Installation view of Haegue Yang: Handles. 2019. Commissioned for the Marron Atrium by The Museum of Modern Art, New York. Photo by Denis Doorly

The lower floors house temporary exhibits like the current Energy, a diverse array of works contemplating the way society uses and interacts with all forms of energy. Highlights include Massoun Hassani’s Mine Kafon Wind-Powered Deminer, a large spherical device designed to roll across areas that might have undetonated mines and detonate them to reclaim the space for humans, and Wind Map, a TV screen displaying wind patterns in the US by pulling National Weather Service data every hour.


Installation view of Energy, The Museum of Modern Art, New York. © 2019 The Museum of Modern Art. Photo: Heidi Bohnenkamp

Floors four and five showcase MoMA’s well-known works, but the galleries have been rehung in creative and sometimes thought-provoking ways. For better or worse there is seemingly no unified theory of curation. The old MoMA backbone is still intact with familiar period galleries like “From Soup Cans to Flying Saucers” housing a striking silver sculpture by Yayoi Kusama, Accumulation No. 1, surrounded by recognizable pop-art including some of Warhol’s soup cans and Gold Marilyn Monroe. More prevalent now are themed galleries scattered throughout an otherwise linear journey through the evolution of artistic styles during the 20th and 21st centuries. For example, the gallery “Responding to War” presents depictions of World War II from all over the globe including Picasso, Jose Clemente Orozco, Max Beckman, and Francis Bacon.

The most blatantly jarring curatorial choice is the gallery pairing Picasso’s Les Damoiselles D’Avignon with Faith Ringgold’s American People Series #20: Die, a bloody and haunting evocation of the race riots of the 1960s. While the NY Times called the pairing “a stroke of curatorial genius” for calling out the colonialist politics embedded in both Picasso’s work and the core of the museum’s famed collection, it is unclear that many of MoMA’s 3-million annual visitors will appreciate the museum’s attempt at self-reflection without a more substantial explanation.


Installation view of Around Les Demoiselles d’Avignon (Gallery 503), The Museum of Modern Art, New York. © 2019 The Museum of Modern Art. Photo: Heidi Bohnenkamp

The strides MoMA has made in reducing andro-eurocentrism and acknowledging institutionalized colonialism in major art museums should not be discounted. The museum intersperses works by black artists in its permanent collection among all the themed galleries (see Faith Rinngold above), but appropriately maintains galleries dedicated solely to works exploring racism and the black experience. Jacob Lawrence’s Great Migration series is powerful enough to anchor its own museum, let alone its own gallery, and the “In and Around Harlem” gallery that displays the series is one of the best in the museum. (My fellow law students should check out Panel 14 on racial injustice in the courts).
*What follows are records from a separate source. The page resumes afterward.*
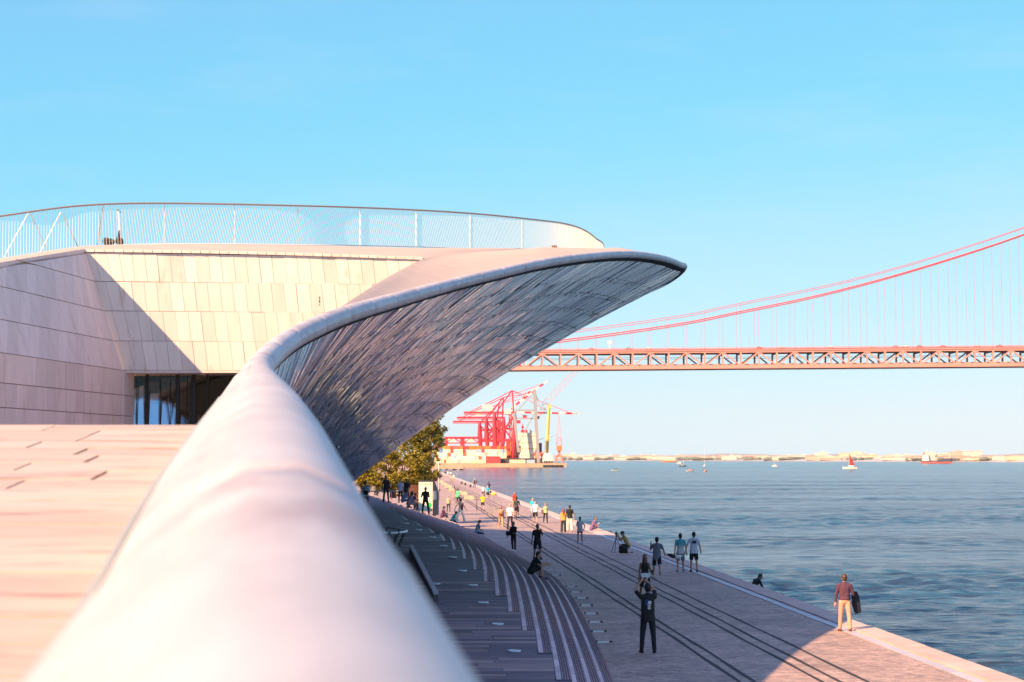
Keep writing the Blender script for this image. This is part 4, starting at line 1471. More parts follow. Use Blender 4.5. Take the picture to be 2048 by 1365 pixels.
# ================================================================== BOATS AND FAR SHORE
def hull(m, L, B, Hh, sheer=.3, bow=1.0):
    """A boat hull pointing along +x with keel line, sheer and raked bow, at water level 0."""
    st = [(-.5, .75, .0), (-.3, .95, .0), (0, 1.0, 0), (.25, .8, .05), (.42, .35, .2), (.5, .02, .35)]
    rows = []
    for x, b, r in st:
        z = Hh * (1 + sheer * max(0, x) * 2 * bow)
        xx = x * L
        rows.append([(xx, -b * B / 2, z), (xx - r * Hh * .6, -b * B * .42, .1 * Hh), (xx - r * Hh, 0, -.25 * Hh), (xx - r * Hh * .6, b * B * .42, .1 * Hh), (xx, b * B / 2, z)])
    m.grid(rows)
    m.grid([[r[0], r[4]] for r in rows][::-1])
    m.add(rows[0], [(0, 1, 2, 3, 4)])
M_SAIL = flat('sail_maroon', (.30, .03, .05), .8)
M_HULLW = flat('hull_white', (.80, .72, .58), .5)
def sailboat(x, y, mast_px, L, rz, label, sail=False, hullm=None):
    p = on_level(x, y, WATER_Z)
    t = empty('sailboat', p, rz, label, 'sailboat')
    m = MB(); hull(m, L, L * .30, L * .11); m.build('hull', hullm or M_HULLW, t)
    Hm = mast_px / F * p.y
    m = MB(); m.tube([(.05 * L, 0, .1 * L), (.05 * L, 0, Hm)], [.09, .05], 5); m.build('mast', M_WHITE, t)
    m = MB(); m.box((-.06 * L, 0, .17 * L), (.36 * L, .17 * L, .09 * L)); m.build('cabin', M_WHITE, t)
    m = MB(); m.tube([(.05 * L, 0, .24 * L), (-.34 * L, 0, .23 * L)], .10, 5); m.build('boom', M_GREY, t)
    if sail:
        m = MB()
        m.grid([[(.04 * L, .02 * k, .24 * L + (Hm * .90 - .24 * L) * k / 6), ((-.34 * L) * (1 - k / 6) + .03 * L * (k / 6), .05 + .25 * sin(pi * k / 6), .25 * L + (Hm * .90 - .25 * L) * k / 6)] for k in range(7)])
        m.build('sail', M_SAIL, t)
    else:
        for q in (.46, -.48):
            m = MB(); m.tube([(q * L, 0, .12 * L), (.05 * L, 0, Hm * .97)], .025, 4); m.build('stay', M_GREY, t)
    return t
sailboat(1700, 938.5, 34, 9.6, pi * .92, 'small yacht with dark red sail on the open river', True)
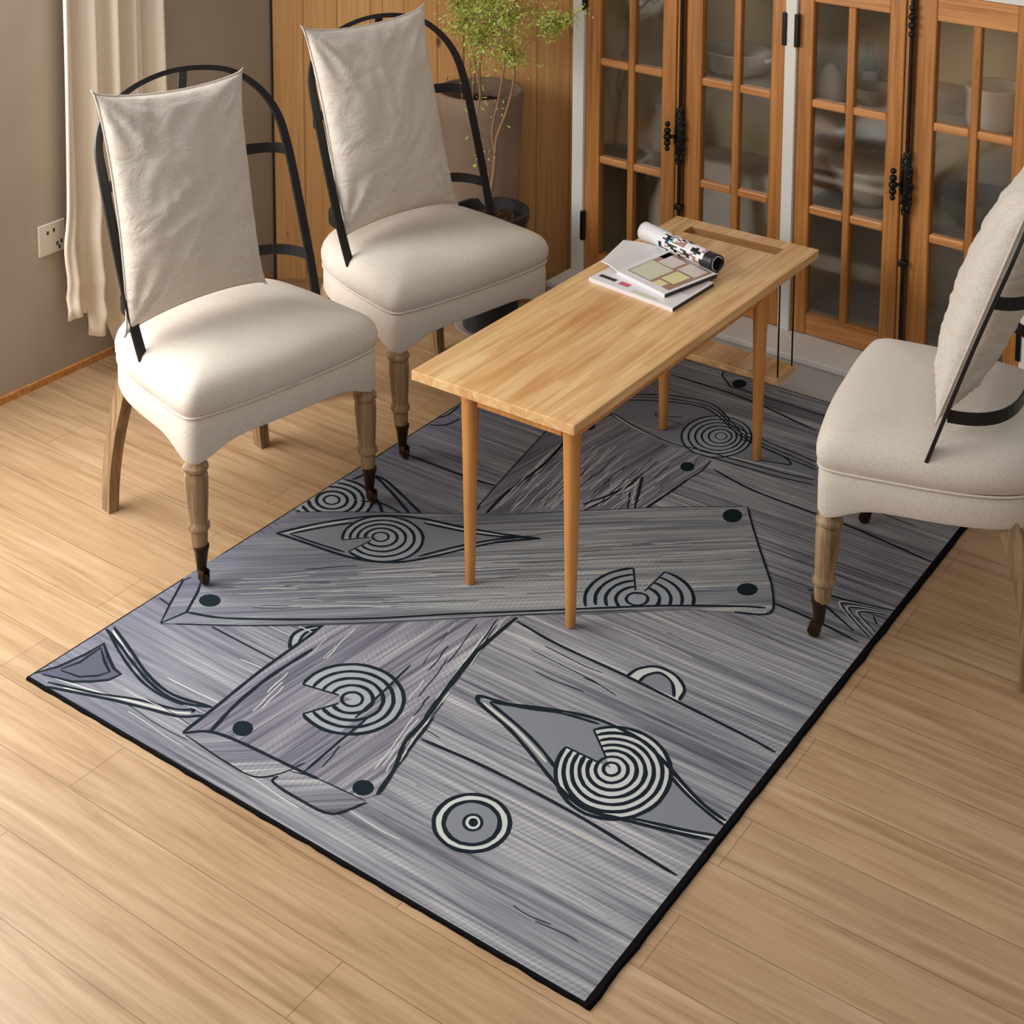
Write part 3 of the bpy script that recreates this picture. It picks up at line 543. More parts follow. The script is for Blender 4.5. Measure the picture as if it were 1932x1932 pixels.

The museum’s opening exhibitions also feature black artists Betye Saar and William Pope.L, along with an increased emphasis on multicultural and non-white artists throughout the museum.


Pope.L. The Great White Way, 22 miles, 9 years, 1 street.2000-09. Performance. © Pope. L. Courtesy of the artists and Mitchell – Innes & Nash, New York.

Art critics have welcomed MoMA’s rehang as a step away from its previously stagnant Eurocentric existence. Where MoMA has provided the subtle curatorial statements art critics dream of, it may have fallen short in translating its enlightened vision to its masses of museumgoers. What remains to be seen is whether everyday patrons, and particularly newer generations with no attachment to the previous philosophy and character of the museum, will notice the subtle curatorial choices amidst so many works of art spectacular in and of themselves.